# PROVIDED DATA:
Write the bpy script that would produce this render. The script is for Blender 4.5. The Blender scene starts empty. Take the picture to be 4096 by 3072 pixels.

--

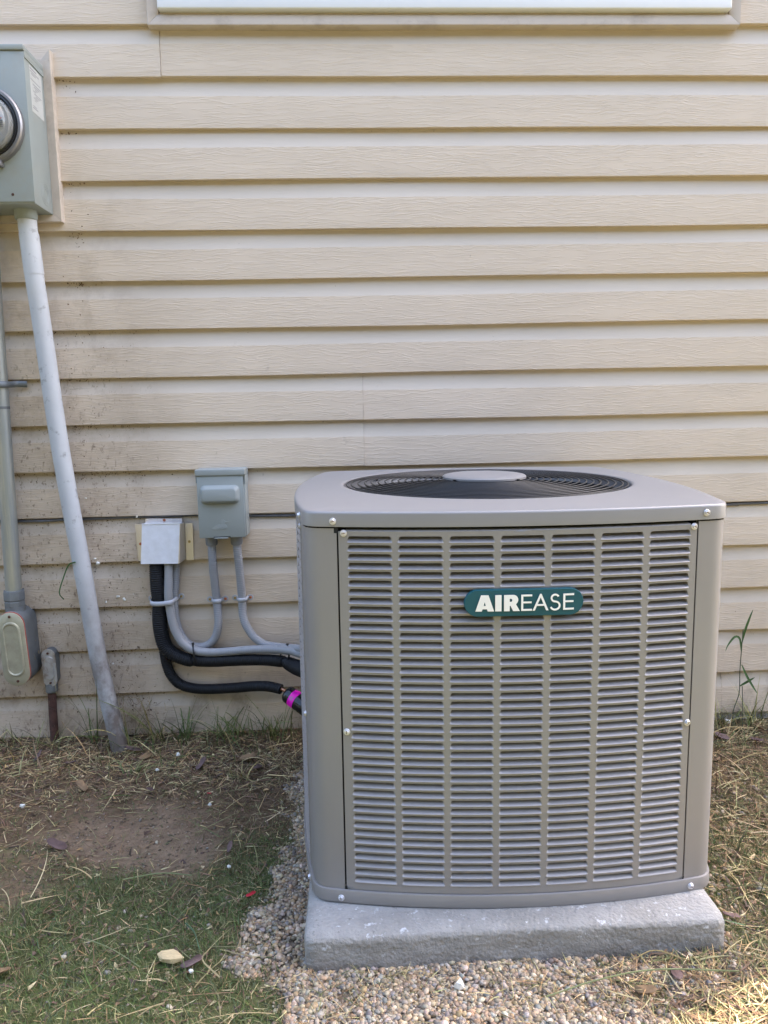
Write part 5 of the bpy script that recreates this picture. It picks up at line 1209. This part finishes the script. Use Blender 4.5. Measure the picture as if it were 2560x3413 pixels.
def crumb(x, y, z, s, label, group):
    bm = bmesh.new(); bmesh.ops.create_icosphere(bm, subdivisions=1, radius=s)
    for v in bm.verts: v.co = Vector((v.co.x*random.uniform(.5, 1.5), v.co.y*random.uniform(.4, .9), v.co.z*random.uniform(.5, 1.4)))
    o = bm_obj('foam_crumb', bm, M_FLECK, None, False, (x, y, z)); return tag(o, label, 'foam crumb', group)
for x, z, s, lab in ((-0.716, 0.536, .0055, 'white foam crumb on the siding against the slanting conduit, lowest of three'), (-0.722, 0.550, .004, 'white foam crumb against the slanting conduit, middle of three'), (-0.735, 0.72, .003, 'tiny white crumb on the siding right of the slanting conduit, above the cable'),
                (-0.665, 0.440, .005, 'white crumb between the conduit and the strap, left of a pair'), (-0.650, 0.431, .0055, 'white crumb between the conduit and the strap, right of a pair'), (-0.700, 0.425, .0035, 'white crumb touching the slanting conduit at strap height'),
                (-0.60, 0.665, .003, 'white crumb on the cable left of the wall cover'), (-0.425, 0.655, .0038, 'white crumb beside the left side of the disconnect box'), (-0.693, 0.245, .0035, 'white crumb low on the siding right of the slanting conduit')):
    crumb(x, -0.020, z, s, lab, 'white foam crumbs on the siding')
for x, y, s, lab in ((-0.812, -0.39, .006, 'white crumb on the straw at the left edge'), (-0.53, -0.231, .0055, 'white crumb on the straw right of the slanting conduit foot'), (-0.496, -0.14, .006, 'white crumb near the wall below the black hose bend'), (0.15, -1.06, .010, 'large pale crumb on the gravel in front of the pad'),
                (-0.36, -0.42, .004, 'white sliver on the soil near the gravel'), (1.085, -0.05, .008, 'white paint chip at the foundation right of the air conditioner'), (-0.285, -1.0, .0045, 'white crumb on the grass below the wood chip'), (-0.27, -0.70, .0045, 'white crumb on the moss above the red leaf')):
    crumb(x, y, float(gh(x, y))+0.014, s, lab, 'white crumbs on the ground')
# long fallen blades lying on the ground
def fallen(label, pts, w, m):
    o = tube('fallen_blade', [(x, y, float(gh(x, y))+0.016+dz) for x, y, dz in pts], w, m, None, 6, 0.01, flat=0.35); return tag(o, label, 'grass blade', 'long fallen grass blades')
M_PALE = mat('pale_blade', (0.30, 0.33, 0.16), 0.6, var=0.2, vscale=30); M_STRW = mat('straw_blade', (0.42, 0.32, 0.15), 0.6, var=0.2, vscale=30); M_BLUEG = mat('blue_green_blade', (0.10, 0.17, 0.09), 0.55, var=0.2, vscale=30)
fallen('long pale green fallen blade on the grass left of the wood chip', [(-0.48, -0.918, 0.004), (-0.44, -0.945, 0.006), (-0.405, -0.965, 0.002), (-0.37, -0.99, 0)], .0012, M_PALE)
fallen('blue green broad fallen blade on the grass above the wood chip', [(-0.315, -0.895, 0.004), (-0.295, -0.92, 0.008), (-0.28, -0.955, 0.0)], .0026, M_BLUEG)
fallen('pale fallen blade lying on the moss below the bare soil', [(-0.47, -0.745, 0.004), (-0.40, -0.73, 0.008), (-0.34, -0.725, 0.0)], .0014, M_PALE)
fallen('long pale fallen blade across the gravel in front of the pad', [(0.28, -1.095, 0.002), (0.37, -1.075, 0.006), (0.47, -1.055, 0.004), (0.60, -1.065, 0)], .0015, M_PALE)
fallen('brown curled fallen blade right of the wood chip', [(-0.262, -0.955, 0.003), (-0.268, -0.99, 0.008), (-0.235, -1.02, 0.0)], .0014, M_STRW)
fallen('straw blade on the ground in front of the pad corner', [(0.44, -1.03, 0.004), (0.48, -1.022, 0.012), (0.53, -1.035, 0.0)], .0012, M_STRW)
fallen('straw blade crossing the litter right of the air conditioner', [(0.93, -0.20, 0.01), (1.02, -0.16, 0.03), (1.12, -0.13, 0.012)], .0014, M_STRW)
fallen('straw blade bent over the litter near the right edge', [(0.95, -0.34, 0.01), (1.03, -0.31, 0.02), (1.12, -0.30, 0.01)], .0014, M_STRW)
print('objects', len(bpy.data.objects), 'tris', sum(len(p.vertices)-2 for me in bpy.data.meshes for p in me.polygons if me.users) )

---

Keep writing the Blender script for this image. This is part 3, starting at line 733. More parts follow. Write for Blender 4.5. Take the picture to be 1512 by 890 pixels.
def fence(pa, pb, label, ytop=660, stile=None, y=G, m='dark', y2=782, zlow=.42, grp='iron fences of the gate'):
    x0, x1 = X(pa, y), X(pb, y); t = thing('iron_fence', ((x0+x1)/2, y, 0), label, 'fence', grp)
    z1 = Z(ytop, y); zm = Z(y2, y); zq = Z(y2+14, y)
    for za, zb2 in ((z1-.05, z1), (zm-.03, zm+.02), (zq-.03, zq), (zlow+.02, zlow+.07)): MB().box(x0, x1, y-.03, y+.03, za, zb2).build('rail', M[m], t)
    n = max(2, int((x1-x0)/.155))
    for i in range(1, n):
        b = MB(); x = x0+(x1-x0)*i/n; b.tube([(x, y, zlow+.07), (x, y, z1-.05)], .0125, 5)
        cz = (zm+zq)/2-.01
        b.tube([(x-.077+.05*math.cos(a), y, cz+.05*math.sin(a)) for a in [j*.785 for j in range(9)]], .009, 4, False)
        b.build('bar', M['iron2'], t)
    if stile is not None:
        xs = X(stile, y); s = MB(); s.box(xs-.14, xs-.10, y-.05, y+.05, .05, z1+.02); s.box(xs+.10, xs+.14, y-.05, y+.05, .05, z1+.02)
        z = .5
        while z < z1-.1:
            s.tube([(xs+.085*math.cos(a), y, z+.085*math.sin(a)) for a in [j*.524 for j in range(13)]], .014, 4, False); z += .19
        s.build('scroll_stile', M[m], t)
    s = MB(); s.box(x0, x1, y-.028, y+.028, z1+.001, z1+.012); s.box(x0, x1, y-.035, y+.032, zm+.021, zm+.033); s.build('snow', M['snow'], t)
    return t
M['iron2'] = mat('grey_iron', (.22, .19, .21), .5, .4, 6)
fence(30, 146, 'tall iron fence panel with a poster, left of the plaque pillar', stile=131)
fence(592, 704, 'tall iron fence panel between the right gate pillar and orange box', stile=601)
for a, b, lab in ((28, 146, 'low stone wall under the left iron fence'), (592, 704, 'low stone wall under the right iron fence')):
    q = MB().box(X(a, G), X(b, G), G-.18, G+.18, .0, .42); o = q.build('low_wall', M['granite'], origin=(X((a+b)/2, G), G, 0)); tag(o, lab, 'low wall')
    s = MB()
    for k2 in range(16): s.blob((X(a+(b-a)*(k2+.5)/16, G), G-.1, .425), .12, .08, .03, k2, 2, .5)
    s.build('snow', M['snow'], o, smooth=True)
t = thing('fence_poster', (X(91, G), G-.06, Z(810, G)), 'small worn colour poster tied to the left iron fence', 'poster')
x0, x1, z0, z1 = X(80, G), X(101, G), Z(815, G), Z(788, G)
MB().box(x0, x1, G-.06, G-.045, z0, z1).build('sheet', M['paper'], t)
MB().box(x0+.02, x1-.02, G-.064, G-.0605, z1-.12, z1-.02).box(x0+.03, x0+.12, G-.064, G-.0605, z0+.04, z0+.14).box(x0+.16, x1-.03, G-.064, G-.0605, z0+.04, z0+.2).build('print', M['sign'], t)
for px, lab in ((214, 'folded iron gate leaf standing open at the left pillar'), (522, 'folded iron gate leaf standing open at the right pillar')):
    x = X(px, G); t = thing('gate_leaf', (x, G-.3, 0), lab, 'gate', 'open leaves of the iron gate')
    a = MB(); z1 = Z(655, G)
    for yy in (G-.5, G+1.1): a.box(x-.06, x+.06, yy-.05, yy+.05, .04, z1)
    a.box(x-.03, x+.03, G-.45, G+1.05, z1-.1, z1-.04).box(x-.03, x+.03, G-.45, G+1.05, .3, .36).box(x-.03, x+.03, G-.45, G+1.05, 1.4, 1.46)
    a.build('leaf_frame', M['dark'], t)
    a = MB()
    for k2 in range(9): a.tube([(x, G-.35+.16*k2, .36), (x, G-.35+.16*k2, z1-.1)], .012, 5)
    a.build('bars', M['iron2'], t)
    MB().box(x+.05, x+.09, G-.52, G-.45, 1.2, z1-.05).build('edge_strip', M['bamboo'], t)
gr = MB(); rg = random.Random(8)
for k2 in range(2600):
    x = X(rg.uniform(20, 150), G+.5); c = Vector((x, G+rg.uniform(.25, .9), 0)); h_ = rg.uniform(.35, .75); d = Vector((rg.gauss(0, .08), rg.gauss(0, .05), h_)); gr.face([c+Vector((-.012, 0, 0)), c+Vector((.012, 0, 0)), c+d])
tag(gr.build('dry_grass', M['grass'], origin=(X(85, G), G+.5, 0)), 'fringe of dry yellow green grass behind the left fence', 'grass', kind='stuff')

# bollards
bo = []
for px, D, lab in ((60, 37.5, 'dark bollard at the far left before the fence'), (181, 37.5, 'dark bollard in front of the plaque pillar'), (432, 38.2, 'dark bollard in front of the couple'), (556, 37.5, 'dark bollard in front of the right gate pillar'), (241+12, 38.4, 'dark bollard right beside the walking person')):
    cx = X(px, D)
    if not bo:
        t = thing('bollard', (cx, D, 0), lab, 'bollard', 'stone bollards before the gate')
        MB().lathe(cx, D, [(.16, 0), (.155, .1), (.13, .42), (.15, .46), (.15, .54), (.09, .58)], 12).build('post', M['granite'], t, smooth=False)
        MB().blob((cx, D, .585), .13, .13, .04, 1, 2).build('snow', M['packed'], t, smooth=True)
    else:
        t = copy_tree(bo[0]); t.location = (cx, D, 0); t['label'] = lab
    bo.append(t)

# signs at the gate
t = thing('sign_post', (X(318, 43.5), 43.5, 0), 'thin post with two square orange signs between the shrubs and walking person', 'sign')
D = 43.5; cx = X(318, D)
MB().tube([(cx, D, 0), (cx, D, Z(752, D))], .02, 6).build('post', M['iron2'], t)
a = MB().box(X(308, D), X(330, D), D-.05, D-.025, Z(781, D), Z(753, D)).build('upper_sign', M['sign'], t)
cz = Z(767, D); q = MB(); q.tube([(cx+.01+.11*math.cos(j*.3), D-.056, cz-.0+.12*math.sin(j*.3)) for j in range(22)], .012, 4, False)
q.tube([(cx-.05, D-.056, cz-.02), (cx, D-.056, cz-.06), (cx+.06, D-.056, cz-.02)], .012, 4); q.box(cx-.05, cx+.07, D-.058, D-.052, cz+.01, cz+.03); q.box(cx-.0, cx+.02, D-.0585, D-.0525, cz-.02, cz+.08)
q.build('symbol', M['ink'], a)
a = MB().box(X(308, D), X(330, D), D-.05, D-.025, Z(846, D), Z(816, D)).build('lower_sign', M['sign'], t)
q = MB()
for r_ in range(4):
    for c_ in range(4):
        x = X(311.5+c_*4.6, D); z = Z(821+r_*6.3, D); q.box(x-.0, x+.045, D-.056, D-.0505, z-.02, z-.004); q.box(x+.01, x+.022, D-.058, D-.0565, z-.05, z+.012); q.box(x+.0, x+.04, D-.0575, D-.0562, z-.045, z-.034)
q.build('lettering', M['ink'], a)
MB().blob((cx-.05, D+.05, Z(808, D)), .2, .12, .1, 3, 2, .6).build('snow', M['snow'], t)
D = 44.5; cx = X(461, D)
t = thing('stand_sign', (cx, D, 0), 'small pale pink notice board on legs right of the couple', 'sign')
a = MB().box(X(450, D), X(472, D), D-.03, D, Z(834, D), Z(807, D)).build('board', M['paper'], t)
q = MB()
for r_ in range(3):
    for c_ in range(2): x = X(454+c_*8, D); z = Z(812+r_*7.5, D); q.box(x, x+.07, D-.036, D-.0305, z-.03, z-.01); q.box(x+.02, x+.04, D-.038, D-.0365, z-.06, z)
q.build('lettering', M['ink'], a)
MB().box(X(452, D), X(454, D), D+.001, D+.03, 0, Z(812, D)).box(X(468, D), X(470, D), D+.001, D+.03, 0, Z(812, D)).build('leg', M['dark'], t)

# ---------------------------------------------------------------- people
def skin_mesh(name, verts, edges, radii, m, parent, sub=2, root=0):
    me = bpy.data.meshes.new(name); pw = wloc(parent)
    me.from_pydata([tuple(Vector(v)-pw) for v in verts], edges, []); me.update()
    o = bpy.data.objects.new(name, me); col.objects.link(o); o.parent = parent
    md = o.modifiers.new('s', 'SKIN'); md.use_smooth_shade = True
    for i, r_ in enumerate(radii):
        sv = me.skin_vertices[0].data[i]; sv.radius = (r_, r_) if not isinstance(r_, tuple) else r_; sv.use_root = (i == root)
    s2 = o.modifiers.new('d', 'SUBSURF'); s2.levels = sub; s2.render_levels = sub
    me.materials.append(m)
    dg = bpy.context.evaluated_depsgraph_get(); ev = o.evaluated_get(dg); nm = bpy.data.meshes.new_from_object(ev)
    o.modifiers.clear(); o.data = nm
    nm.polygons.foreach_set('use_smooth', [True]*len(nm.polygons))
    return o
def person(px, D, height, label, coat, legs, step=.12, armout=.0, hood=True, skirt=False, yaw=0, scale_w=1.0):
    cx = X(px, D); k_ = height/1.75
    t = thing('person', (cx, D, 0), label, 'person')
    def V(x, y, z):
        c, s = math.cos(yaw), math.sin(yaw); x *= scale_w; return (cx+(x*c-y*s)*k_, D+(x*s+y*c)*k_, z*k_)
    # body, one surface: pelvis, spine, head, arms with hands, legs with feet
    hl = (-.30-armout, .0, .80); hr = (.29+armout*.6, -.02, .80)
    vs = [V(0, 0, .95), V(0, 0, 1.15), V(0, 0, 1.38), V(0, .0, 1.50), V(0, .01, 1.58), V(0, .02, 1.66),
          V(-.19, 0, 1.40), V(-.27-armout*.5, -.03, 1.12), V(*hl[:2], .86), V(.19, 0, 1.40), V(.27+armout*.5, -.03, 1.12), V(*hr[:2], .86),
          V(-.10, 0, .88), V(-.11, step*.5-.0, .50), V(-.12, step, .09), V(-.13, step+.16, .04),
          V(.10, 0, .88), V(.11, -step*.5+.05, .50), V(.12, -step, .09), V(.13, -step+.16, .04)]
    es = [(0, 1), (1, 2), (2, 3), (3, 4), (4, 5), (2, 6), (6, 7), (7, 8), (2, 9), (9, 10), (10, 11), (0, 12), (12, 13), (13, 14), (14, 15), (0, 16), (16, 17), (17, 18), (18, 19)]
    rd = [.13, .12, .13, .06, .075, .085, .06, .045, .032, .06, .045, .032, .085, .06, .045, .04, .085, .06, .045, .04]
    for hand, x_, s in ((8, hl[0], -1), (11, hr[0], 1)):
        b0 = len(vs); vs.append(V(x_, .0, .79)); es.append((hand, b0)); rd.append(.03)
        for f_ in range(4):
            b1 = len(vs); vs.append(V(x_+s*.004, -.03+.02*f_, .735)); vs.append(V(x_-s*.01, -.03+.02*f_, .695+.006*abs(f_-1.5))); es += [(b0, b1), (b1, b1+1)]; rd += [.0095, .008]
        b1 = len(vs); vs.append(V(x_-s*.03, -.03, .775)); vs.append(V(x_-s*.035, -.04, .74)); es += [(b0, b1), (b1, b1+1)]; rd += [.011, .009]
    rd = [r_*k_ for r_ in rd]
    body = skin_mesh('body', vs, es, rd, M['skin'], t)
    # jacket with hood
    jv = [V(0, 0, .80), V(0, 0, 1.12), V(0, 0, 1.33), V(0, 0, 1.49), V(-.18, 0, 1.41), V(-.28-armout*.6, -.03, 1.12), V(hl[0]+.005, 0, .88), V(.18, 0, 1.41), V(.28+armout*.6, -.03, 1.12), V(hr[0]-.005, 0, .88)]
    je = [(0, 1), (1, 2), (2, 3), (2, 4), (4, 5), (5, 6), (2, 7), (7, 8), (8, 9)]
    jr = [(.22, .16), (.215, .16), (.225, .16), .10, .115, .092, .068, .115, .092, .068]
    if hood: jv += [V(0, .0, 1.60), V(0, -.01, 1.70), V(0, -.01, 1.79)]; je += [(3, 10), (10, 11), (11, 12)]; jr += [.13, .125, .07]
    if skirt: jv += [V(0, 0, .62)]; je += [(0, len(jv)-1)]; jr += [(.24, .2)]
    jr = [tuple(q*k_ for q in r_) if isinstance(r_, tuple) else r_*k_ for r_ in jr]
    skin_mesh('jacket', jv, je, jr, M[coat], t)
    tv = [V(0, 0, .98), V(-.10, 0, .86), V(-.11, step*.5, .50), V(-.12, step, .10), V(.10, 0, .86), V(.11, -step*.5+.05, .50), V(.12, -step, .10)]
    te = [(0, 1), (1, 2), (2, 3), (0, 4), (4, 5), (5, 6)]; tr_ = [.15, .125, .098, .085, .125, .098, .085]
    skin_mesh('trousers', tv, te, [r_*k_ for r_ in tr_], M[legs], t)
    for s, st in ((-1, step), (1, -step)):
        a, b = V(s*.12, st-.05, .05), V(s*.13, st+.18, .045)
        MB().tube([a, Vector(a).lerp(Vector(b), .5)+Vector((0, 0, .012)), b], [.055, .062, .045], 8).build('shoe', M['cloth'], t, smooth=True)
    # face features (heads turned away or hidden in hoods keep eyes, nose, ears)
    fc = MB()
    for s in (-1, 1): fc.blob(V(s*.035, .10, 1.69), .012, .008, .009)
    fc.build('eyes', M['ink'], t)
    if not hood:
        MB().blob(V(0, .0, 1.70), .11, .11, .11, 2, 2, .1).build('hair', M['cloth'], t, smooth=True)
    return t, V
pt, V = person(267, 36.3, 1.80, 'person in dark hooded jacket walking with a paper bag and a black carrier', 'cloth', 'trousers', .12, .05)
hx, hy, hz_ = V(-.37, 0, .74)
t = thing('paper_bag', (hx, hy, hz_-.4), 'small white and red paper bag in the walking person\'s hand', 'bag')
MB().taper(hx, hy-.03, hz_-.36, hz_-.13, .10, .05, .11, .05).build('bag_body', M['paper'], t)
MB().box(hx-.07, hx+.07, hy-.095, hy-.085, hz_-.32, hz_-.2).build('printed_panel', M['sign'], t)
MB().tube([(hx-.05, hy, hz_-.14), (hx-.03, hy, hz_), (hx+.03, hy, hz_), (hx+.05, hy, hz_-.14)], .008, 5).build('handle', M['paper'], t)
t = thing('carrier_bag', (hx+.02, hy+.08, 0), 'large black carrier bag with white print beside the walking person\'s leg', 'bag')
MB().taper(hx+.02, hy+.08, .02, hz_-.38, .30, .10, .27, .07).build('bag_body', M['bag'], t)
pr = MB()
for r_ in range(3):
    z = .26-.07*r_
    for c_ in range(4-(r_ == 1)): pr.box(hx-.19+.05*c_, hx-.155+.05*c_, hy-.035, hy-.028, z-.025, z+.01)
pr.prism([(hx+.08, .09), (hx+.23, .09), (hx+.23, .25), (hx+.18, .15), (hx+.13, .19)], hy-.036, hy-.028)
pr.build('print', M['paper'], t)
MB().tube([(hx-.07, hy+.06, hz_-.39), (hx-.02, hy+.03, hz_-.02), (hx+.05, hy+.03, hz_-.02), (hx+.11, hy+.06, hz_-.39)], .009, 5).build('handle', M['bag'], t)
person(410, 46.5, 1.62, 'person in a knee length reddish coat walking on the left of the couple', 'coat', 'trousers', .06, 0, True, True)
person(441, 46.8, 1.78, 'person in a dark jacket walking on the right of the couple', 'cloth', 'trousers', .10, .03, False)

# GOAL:
Which lines contain "script"? Copy each of them.

# WRITTEN RESPONSE:
Write the bpy script that would produce this render. The script is for Blender 4.5. The Blender scene starts empty. Take the picture to be 4096 by 3072 pixels.
Write part 5 of the bpy script that recreates this picture. It picks up at line 1209. This part finishes the script. Use Blender 4.5. Measure the picture as if it were 2560x3413 pixels.
Keep writing the Blender script for this image. This is part 3, starting at line 733. More parts follow. Write for Blender 4.5. Take the picture to be 1512 by 890 pixels.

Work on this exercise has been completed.